**Data excerpt**
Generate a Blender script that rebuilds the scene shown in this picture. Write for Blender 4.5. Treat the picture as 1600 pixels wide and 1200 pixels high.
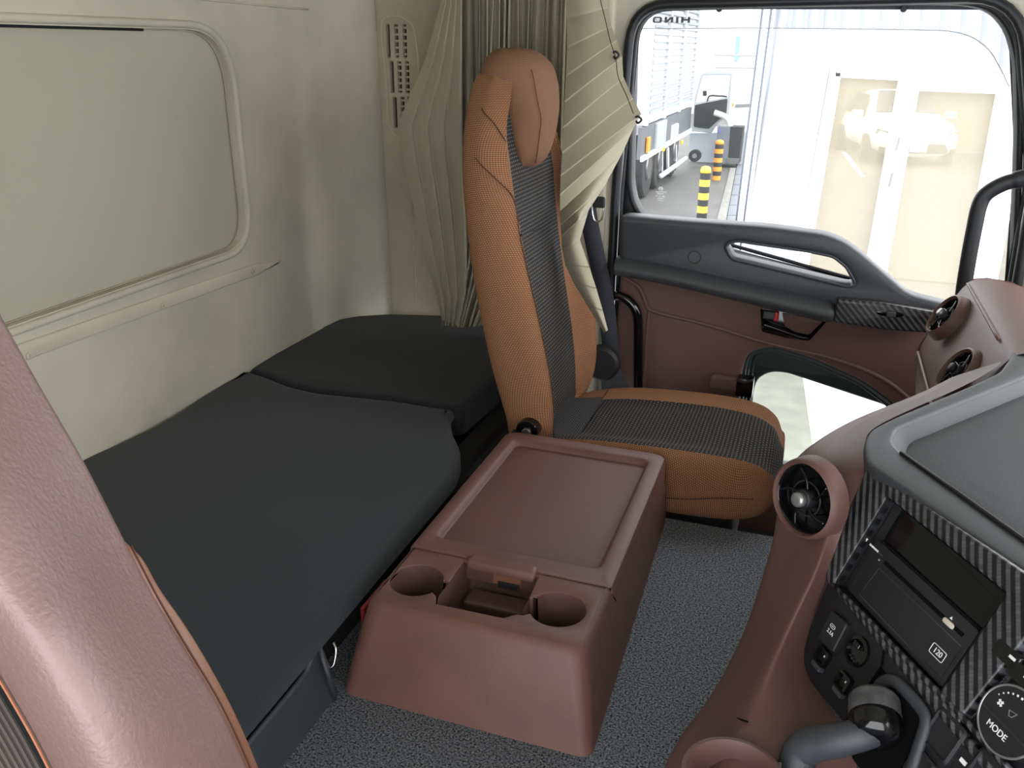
import bpy, math, random
from mathutils import Vector, Matrix, geometry, noise
random.seed(7)
S = bpy.context.scene
COL = S.collection
for o in list(bpy.data.objects): bpy.data.objects.remove(o)

# ------------------------------------------------------------------ camera
FPX = 1350.0
def nrm(v): return Vector(v).normalized()
Yc = nrm((505, -528, FPX)); Xt = Vector((4240, 583, -FPX)); Xc = nrm(Xt - Xt.dot(Yc)*Yc); Zc = Xc.cross(Yc)
R = Matrix((Xc, Yc, Zc))                      # camera (right, down, forward) -> world
CAM = Vector((0, 0, 1.0))                     # world origin: tunnel floor under the camera, metres
cam = bpy.data.cameras.new('camera'); cam.lens = FPX/1600*36; cam.sensor_width = 36; cam.clip_start = 0.02
co = bpy.data.objects.new('camera', cam); COL.objects.link(co)
M3 = Matrix((R.col[0], -R.col[1], -R.col[2])).transposed()
co.matrix_world = Matrix.Translation(CAM) @ M3.to_4x4()
S.camera = co

# ------------------------------------------------------------------ world and exposure
W = bpy.data.worlds.new('overcast'); S.world = W; W.use_nodes = True
nt = W.node_tree; bg = nt.nodes['Background']
tc = nt.nodes.new('ShaderNodeTexCoord'); sx = nt.nodes.new('ShaderNodeSeparateXYZ'); cr = nt.nodes.new('ShaderNodeValToRGB')
nt.links.new(tc.outputs['Generated'], sx.inputs[0]); nt.links.new(sx.outputs['Z'], cr.inputs[0]); nt.links.new(cr.outputs[0], bg.inputs[0])
cr.color_ramp.elements[0].position = 0.0; cr.color_ramp.elements[0].color = (0.90, 0.93, 0.96, 1)
cr.color_ramp.elements[1].position = 1.0; cr.color_ramp.elements[1].color = (1.0, 1.0, 1.0, 1)
bg.inputs[1].default_value = 2.8
S.view_settings.view_transform = 'Standard'; S.view_settings.look = 'None'; S.view_settings.gamma = 1
S.view_settings.use_curve_mapping = False
S.view_settings.exposure = 1.12

# ------------------------------------------------------------------ helpers
def ray(px, py): return R @ Vector(((px-800)/FPX, (py-600)/FPX, 1))
def onx(p, x): d = ray(*p); return CAM + d*(x/d.x)
def ony(p, y): d = ray(*p); return CAM + d*(y/d.y)
def onz(p, z): d = ray(*p); return CAM + d*((z-1.0)/d.z)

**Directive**
From the first line above through the line containing "for o in list(bpy.data.objects): bpy.data.objects.remove(o)", copy everything exactly, without the pictures.

**Task result**
Generate a Blender script that rebuilds the scene shown in this picture. Write for Blender 4.5. Treat the picture as 1600 pixels wide and 1200 pixels high.
import bpy, math, random
from mathutils import Vector, Matrix, geometry, noise
random.seed(7)
S = bpy.context.scene
COL = S.collection
for o in list(bpy.data.objects): bpy.data.objects.remove(o)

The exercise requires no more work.